■ **GIVEN MATERIAL**
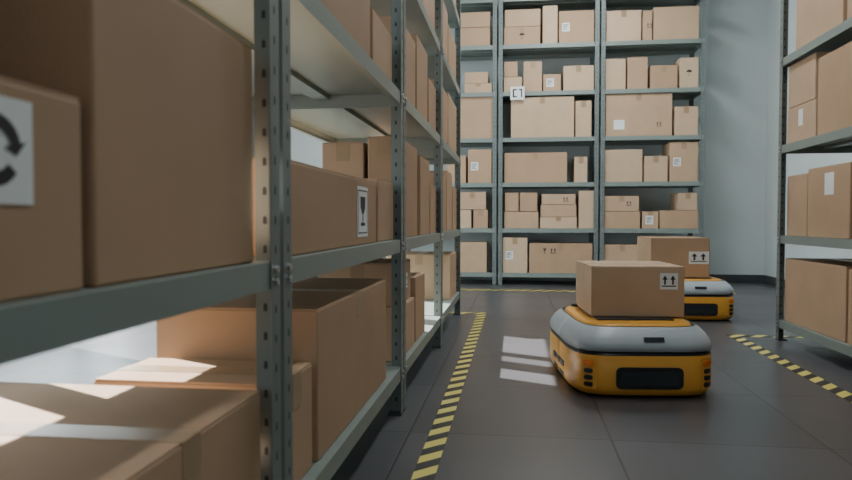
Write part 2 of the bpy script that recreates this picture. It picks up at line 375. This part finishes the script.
# ---------------------------------------------------------------- robots
def robot(loc,rotz):
    N=5.2
    secs=[(.008,.26,.36,2),(.012,.275,.382,0),(.035,.287,.397,0),(.055,.290,.40,0),(.170,.289,.399,0),(.178,.285,.395,2),(.180,.280,.389,2),(.184,.280,.389,2),(.186,.288,.398,1),
          (.202,.290,.400,1),(.218,.286,.395,1),(.242,.273,.375,1),(.262,.255,.350,1),(.273,.240,.334,1),(.275,.234,.328,2),(.266,.232,.326,2),(.266,.225,.318,2),(.276,.223,.316,0),(.280,.217,.310,0)]
    n=96
    def pt(a,b,t):
        c,s=math.cos(t),math.sin(t)
        return (a*math.copysign(abs(c)**(2/N),c), b*math.copysign(abs(s)**(2/N),s))
    # even arc-length parameter list starting at front centre (-y)
    raw=[pt(.289,.4,-math.pi/2+2*math.pi*k/4000) for k in range(4001)]
    cum=[0]
    for k in range(4000): cum.append(cum[-1]+math.hypot(raw[k+1][0]-raw[k][0],raw[k+1][1]-raw[k][1]))
    tot=cum[-1]
    import bisect
    def tt(s):
        s=s%tot; k=min(bisect.bisect_left(cum,s),4000); return -math.pi/2+2*math.pi*k/4000
    ts=[tt(tot*k/n) for k in range(n)]
    m=MB()
    for (z,a,b,_) in secs:
        for t in ts: x,y=pt(a,b,t); m.v.append((x,y,z))
    for i in range(len(secs)-1):
        for k in range(n):
            j=(k+1)%n; m.f.append([i*n+k,i*n+j,(i+1)*n+j,(i+1)*n+k]); m.m.append(secs[i+1][3] if secs[i+1][3]!=1 or secs[i][3]==1 else 2); m.sm.append(True)
    m.f.append([(len(secs)-1)*n+k for k in range(n)]); m.m.append(0); m.sm.append(False)
    m.f.append([k for k in range(n)][::-1]); m.m.append(2); m.sm.append(False)
    def surf(s,z,off):
        for i in range(len(secs)-1):
            if secs[i][0]<=z<=secs[i+1][0]:
                f=(z-secs[i][0])/max(1e-6,secs[i+1][0]-secs[i][0]); a=secs[i][1]*(1-f)+secs[i+1][1]*f; b=secs[i][2]*(1-f)+secs[i+1][2]*f; break
        x,y=pt(a,b,tt(s)); x2,y2=pt(a,b,tt(s+.004)); d=Vector((x2-x,y2-y,0)); 
        if d.length<1e-6: d=Vector((1,0,0))
        nn=Vector((d.y,-d.x,0)).normalized()
        return (x+nn.x*off,y+nn.y*off,z)
    def patch(s0,s1,z0,z1,r,off,mat,nx=24):
        cz=(z0+z1)/2; hz=(z1-z0)/2; cols=[]
        for k in range(nx+1):
            s=s0+(s1-s0)*(.5-.5*math.cos(math.pi*k/nx))
            e=min(s-s0,s1-s); hh=hz
            if e<r: hh=hz-r+math.sqrt(max(0,r*r-(r-e)**2))
            cols.append((s,max(hh,.0005)))
        def V(p): m.v.append(p); return len(m.v)-1
        idx=[[V(surf(s,cz-h,-.002)),V(surf(s,cz-h,off)),V(surf(s,cz+h,off)),V(surf(s,cz+h,-.002))] for s,h in cols]
        for a,b in zip(idx,idx[1:]):
            for q in range(3): m.f.append([a[q],b[q],b[q+1],a[q+1]]); m.m.append(mat); m.sm.append(False)
    patch(-.130,.130,.040,.126,.022,.006,2)       # front lidar window
    patch(-.112,.112,.056,.110,.015,.009,4)
    for s in (-1,1):                               # corner sensors
        c=s*.235
        patch(c-.034,c+.034,.035,.160,.016,.003,0,12)
        for z in (.045,.072,.099): patch(c-.018,c+.018,z,z+.018,.008,.0055,2,8)
        patch(c-.022,c+.022,.126,.150,.010,.006,3,8)
        patch(s*.60-.13,s*.60+.13,.075,.10,.01,.004,2)
        patch(s*.60-.12,s*.60+.12,.032,.05,.006,.003,2)
    patch(tot/2-.13,tot/2+.13,.05,.12,.02,.005,2)
    # little display on the sloped front of shell
    m.poly([(-.02,-.3945,.2235),(.06,-.3945,.2235),(.06,-.3825,.241),(-.02,-.3825,.241)],2)
    m.poly([(-.01,-.3945,.2255),(.02,-.3945,.2255),(.02,-.387,.237),(-.01,-.387,.237)],4)
    # emergency stop buttons & lifting pad
    for sx in (-1,1): m.cyl((sx*.16,.27,.28),(0,0,1),.02,.012,2,16,True)
    bevbox(m,-.16,.16,-.2,.2,.278,.286,.003,2)
    # wheels
    for x in (-.2,.2):
        for y in (-.25,.25): m.cyl((x-.02,y,.03),(1,0,0),.03,.04,5,16)
    for x in (-.24,.21): m.cyl((x,0,.055),(1,0,0),.055,.03,5,20)
    return m.obj('warehouse_robot',[YEL,GRY,BLK,AMB,GLS,RUB],loc,rotz)
robot((.480,3.12,0),math.radians(6))
robot((1.225,5.27,0),math.radians(4))
cbox(.310,.703,2.99,3.40,.2861,.215,seam='x',labels=[('-y',.13,.045,.075,.07,'arrows',1)],rot=math.radians(4),tone=.75)
cbox(.96,1.375,5.08,5.5,.2861,.285,seam='x',labels=[('-y',.13,-.0,.14,.09,'arrows',1)],rot=math.radians(3),tone=.45)

# ---------------------------------------------------------------- lights
def area(name,loc,rot,sx,sy,e,col,spread=math.pi):
    l=bpy.data.lights.new(name,'AREA'); l.shape='RECTANGLE'; l.size=sx; l.size_y=sy; l.energy=e; l.color=col; l.spread=spread
    o=bpy.data.objects.new(name,l); COL.objects.link(o); o.location=loc; o.rotation_euler=rot; return o
for k,(a,b) in enumerate(wins):
    area('window_daylight',(X0-.35,(a+b)/2,(wz0+wz1)/2),(0,-math.pi/2,0),wz1-wz0,b-a,125,(.84,.96,1))
for (x,y,e) in ((.55,.6,13),(.55,3.2,35),(.55,5.8,74),(-2.1,2.5,25)):
    m=MB(); m.box(-.16,.16,-.62,.62,-.05,.02,0); m.box(-.14,.14,-.6,.6,-.056,-.05,1)
    for s in (-.5,.5): m.cyl((0,s,.02),(0,0,1),.008,.38,0,8)
    m.obj('ceiling_lamp',[FRAME,DIFF],(x,y,H-.4))
    area('ceiling_lamp_light',(x,y,H-.46),(0,0,0),.28,1.2,e,(.95,.99,1))
s=bpy.data.lights.new('sun','SUN'); s.energy=40; s.angle=math.radians(.5); s.color=(1,.98,.95)
o=bpy.data.objects.new('sun',s); COL.objects.link(o)
o.rotation_euler=Vector((1,-.5,-.5)).to_track_quat('-Z','Y').to_euler(); o.location=(-6,6,5)
w=bpy.data.worlds.new('World'); S.world=w; w.use_nodes=True
nt=w.node_tree; bg=nt.nodes['Background']; bg.inputs['Color'].default_value=(.8,.9,1,1); bg.inputs['Strength'].default_value=1.5

# ---------------------------------------------------------------- camera
c=bpy.data.cameras.new('camera'); c.sensor_width=36; c.lens=28.73; c.clip_start=.02
c.dof.use_dof=True; c.dof.focus_distance=3.1; c.dof.aperture_fstop=4.5
o=bpy.data.objects.new('camera',c); COL.objects.link(o); o.location=(0,0,.7)
o.rotation_euler=(math.radians(90-1.685),0,math.radians(7.46)); S.camera=o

■ **TASK PROMPT**
Write the listing above out again exactly, dropping each image.

■ **PROBLEM SOLUTION**
Write part 2 of the bpy script that recreates this picture. It picks up at line 375. This part finishes the script.
# ---------------------------------------------------------------- robots
def robot(loc,rotz):
    N=5.2
    secs=[(.008,.26,.36,2),(.012,.275,.382,0),(.035,.287,.397,0),(.055,.290,.40,0),(.170,.289,.399,0),(.178,.285,.395,2),(.180,.280,.389,2),(.184,.280,.389,2),(.186,.288,.398,1),
          (.202,.290,.400,1),(.218,.286,.395,1),(.242,.273,.375,1),(.262,.255,.350,1),(.273,.240,.334,1),(.275,.234,.328,2),(.266,.232,.326,2),(.266,.225,.318,2),(.276,.223,.316,0),(.280,.217,.310,0)]
    n=96
    def pt(a,b,t):
        c,s=math.cos(t),math.sin(t)
        return (a*math.copysign(abs(c)**(2/N),c), b*math.copysign(abs(s)**(2/N),s))
    # even arc-length parameter list starting at front centre (-y)
    raw=[pt(.289,.4,-math.pi/2+2*math.pi*k/4000) for k in range(4001)]
    cum=[0]
    for k in range(4000): cum.append(cum[-1]+math.hypot(raw[k+1][0]-raw[k][0],raw[k+1][1]-raw[k][1]))
    tot=cum[-1]
    import bisect
    def tt(s):
        s=s%tot; k=min(bisect.bisect_left(cum,s),4000); return -math.pi/2+2*math.pi*k/4000
    ts=[tt(tot*k/n) for k in range(n)]
    m=MB()
    for (z,a,b,_) in secs:
        for t in ts: x,y=pt(a,b,t); m.v.append((x,y,z))
    for i in range(len(secs)-1):
        for k in range(n):
            j=(k+1)%n; m.f.append([i*n+k,i*n+j,(i+1)*n+j,(i+1)*n+k]); m.m.append(secs[i+1][3] if secs[i+1][3]!=1 or secs[i][3]==1 else 2); m.sm.append(True)
    m.f.append([(len(secs)-1)*n+k for k in range(n)]); m.m.append(0); m.sm.append(False)
    m.f.append([k for k in range(n)][::-1]); m.m.append(2); m.sm.append(False)
    def surf(s,z,off):
        for i in range(len(secs)-1):
            if secs[i][0]<=z<=secs[i+1][0]:
                f=(z-secs[i][0])/max(1e-6,secs[i+1][0]-secs[i][0]); a=secs[i][1]*(1-f)+secs[i+1][1]*f; b=secs[i][2]*(1-f)+secs[i+1][2]*f; break
        x,y=pt(a,b,tt(s)); x2,y2=pt(a,b,tt(s+.004)); d=Vector((x2-x,y2-y,0)); 
        if d.length<1e-6: d=Vector((1,0,0))
        nn=Vector((d.y,-d.x,0)).normalized()
        return (x+nn.x*off,y+nn.y*off,z)
    def patch(s0,s1,z0,z1,r,off,mat,nx=24):
        cz=(z0+z1)/2; hz=(z1-z0)/2; cols=[]
        for k in range(nx+1):
            s=s0+(s1-s0)*(.5-.5*math.cos(math.pi*k/nx))
            e=min(s-s0,s1-s); hh=hz
            if e<r: hh=hz-r+math.sqrt(max(0,r*r-(r-e)**2))
            cols.append((s,max(hh,.0005)))
        def V(p): m.v.append(p); return len(m.v)-1
        idx=[[V(surf(s,cz-h,-.002)),V(surf(s,cz-h,off)),V(surf(s,cz+h,off)),V(surf(s,cz+h,-.002))] for s,h in cols]
        for a,b in zip(idx,idx[1:]):
            for q in range(3): m.f.append([a[q],b[q],b[q+1],a[q+1]]); m.m.append(mat); m.sm.append(False)
    patch(-.130,.130,.040,.126,.022,.006,2)       # front lidar window
    patch(-.112,.112,.056,.110,.015,.009,4)
    for s in (-1,1):                               # corner sensors
        c=s*.235
        patch(c-.034,c+.034,.035,.160,.016,.003,0,12)
        for z in (.045,.072,.099): patch(c-.018,c+.018,z,z+.018,.008,.0055,2,8)
        patch(c-.022,c+.022,.126,.150,.010,.006,3,8)
        patch(s*.60-.13,s*.60+.13,.075,.10,.01,.004,2)
        patch(s*.60-.12,s*.60+.12,.032,.05,.006,.003,2)
    patch(tot/2-.13,tot/2+.13,.05,.12,.02,.005,2)
    # little display on the sloped front of shell
    m.poly([(-.02,-.3945,.2235),(.06,-.3945,.2235),(.06,-.3825,.241),(-.02,-.3825,.241)],2)
    m.poly([(-.01,-.3945,.2255),(.02,-.3945,.2255),(.02,-.387,.237),(-.01,-.387,.237)],4)
    # emergency stop buttons & lifting pad
    for sx in (-1,1): m.cyl((sx*.16,.27,.28),(0,0,1),.02,.012,2,16,True)
    bevbox(m,-.16,.16,-.2,.2,.278,.286,.003,2)
    # wheels
    for x in (-.2,.2):
        for y in (-.25,.25): m.cyl((x-.02,y,.03),(1,0,0),.03,.04,5,16)
    for x in (-.24,.21): m.cyl((x,0,.055),(1,0,0),.055,.03,5,20)
    return m.obj('warehouse_robot',[YEL,GRY,BLK,AMB,GLS,RUB],loc,rotz)
robot((.480,3.12,0),math.radians(6))
robot((1.225,5.27,0),math.radians(4))
cbox(.310,.703,2.99,3.40,.2861,.215,seam='x',labels=[('-y',.13,.045,.075,.07,'arrows',1)],rot=math.radians(4),tone=.75)
cbox(.96,1.375,5.08,5.5,.2861,.285,seam='x',labels=[('-y',.13,-.0,.14,.09,'arrows',1)],rot=math.radians(3),tone=.45)

# ---------------------------------------------------------------- lights
def area(name,loc,rot,sx,sy,e,col,spread=math.pi):
    l=bpy.data.lights.new(name,'AREA'); l.shape='RECTANGLE'; l.size=sx; l.size_y=sy; l.energy=e; l.color=col; l.spread=spread
    o=bpy.data.objects.new(name,l); COL.objects.link(o); o.location=loc; o.rotation_euler=rot; return o
for k,(a,b) in enumerate(wins):
    area('window_daylight',(X0-.35,(a+b)/2,(wz0+wz1)/2),(0,-math.pi/2,0),wz1-wz0,b-a,125,(.84,.96,1))
for (x,y,e) in ((.55,.6,13),(.55,3.2,35),(.55,5.8,74),(-2.1,2.5,25)):
    m=MB(); m.box(-.16,.16,-.62,.62,-.05,.02,0); m.box(-.14,.14,-.6,.6,-.056,-.05,1)
    for s in (-.5,.5): m.cyl((0,s,.02),(0,0,1),.008,.38,0,8)
    m.obj('ceiling_lamp',[FRAME,DIFF],(x,y,H-.4))
    area('ceiling_lamp_light',(x,y,H-.46),(0,0,0),.28,1.2,e,(.95,.99,1))
s=bpy.data.lights.new('sun','SUN'); s.energy=40; s.angle=math.radians(.5); s.color=(1,.98,.95)
o=bpy.data.objects.new('sun',s); COL.objects.link(o)
o.rotation_euler=Vector((1,-.5,-.5)).to_track_quat('-Z','Y').to_euler(); o.location=(-6,6,5)
w=bpy.data.worlds.new('World'); S.world=w; w.use_nodes=True
nt=w.node_tree; bg=nt.nodes['Background']; bg.inputs['Color'].default_value=(.8,.9,1,1); bg.inputs['Strength'].default_value=1.5

# ---------------------------------------------------------------- camera
c=bpy.data.cameras.new('camera'); c.sensor_width=36; c.lens=28.73; c.clip_start=.02
c.dof.use_dof=True; c.dof.focus_distance=3.1; c.dof.aperture_fstop=4.5
o=bpy.data.objects.new('camera',c); COL.objects.link(o); o.location=(0,0,.7)
o.rotation_euler=(math.radians(90-1.685),0,math.radians(7.46)); S.camera=o